Information provided ::
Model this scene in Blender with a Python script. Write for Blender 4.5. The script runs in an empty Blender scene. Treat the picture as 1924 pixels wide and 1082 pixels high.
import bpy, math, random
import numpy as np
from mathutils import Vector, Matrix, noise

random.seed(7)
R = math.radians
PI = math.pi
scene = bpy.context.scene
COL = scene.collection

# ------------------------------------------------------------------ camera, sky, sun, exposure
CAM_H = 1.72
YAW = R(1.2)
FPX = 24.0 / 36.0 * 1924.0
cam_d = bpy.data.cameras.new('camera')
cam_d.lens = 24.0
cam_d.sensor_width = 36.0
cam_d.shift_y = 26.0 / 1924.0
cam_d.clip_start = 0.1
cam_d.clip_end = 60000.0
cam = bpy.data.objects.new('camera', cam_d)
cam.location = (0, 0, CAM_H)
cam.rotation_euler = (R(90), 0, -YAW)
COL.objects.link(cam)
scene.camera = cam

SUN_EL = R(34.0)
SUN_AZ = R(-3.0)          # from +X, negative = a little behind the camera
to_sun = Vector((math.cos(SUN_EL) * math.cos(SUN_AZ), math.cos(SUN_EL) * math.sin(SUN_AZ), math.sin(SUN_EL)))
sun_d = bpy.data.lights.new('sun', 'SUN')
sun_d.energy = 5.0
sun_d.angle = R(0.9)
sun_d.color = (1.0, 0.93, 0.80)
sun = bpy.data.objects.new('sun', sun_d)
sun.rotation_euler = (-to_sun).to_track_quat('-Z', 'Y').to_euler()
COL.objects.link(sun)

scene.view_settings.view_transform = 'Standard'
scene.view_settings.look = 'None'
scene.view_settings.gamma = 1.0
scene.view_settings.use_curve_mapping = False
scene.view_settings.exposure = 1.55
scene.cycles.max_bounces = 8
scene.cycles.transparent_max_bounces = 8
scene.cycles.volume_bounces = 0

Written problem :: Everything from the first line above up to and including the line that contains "scene.camera = cam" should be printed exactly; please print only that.

Solved exercise ::
Model this scene in Blender with a Python script. Write for Blender 4.5. The script runs in an empty Blender scene. Treat the picture as 1924 pixels wide and 1082 pixels high.
import bpy, math, random
import numpy as np
from mathutils import Vector, Matrix, noise

random.seed(7)
R = math.radians
PI = math.pi
scene = bpy.context.scene
COL = scene.collection

# ------------------------------------------------------------------ camera, sky, sun, exposure
CAM_H = 1.72
YAW = R(1.2)
FPX = 24.0 / 36.0 * 1924.0
cam_d = bpy.data.cameras.new('camera')
cam_d.lens = 24.0
cam_d.sensor_width = 36.0
cam_d.shift_y = 26.0 / 1924.0
cam_d.clip_start = 0.1
cam_d.clip_end = 60000.0
cam = bpy.data.objects.new('camera', cam_d)
cam.location = (0, 0, CAM_H)
cam.rotation_euler = (R(90), 0, -YAW)
COL.objects.link(cam)
scene.camera = cam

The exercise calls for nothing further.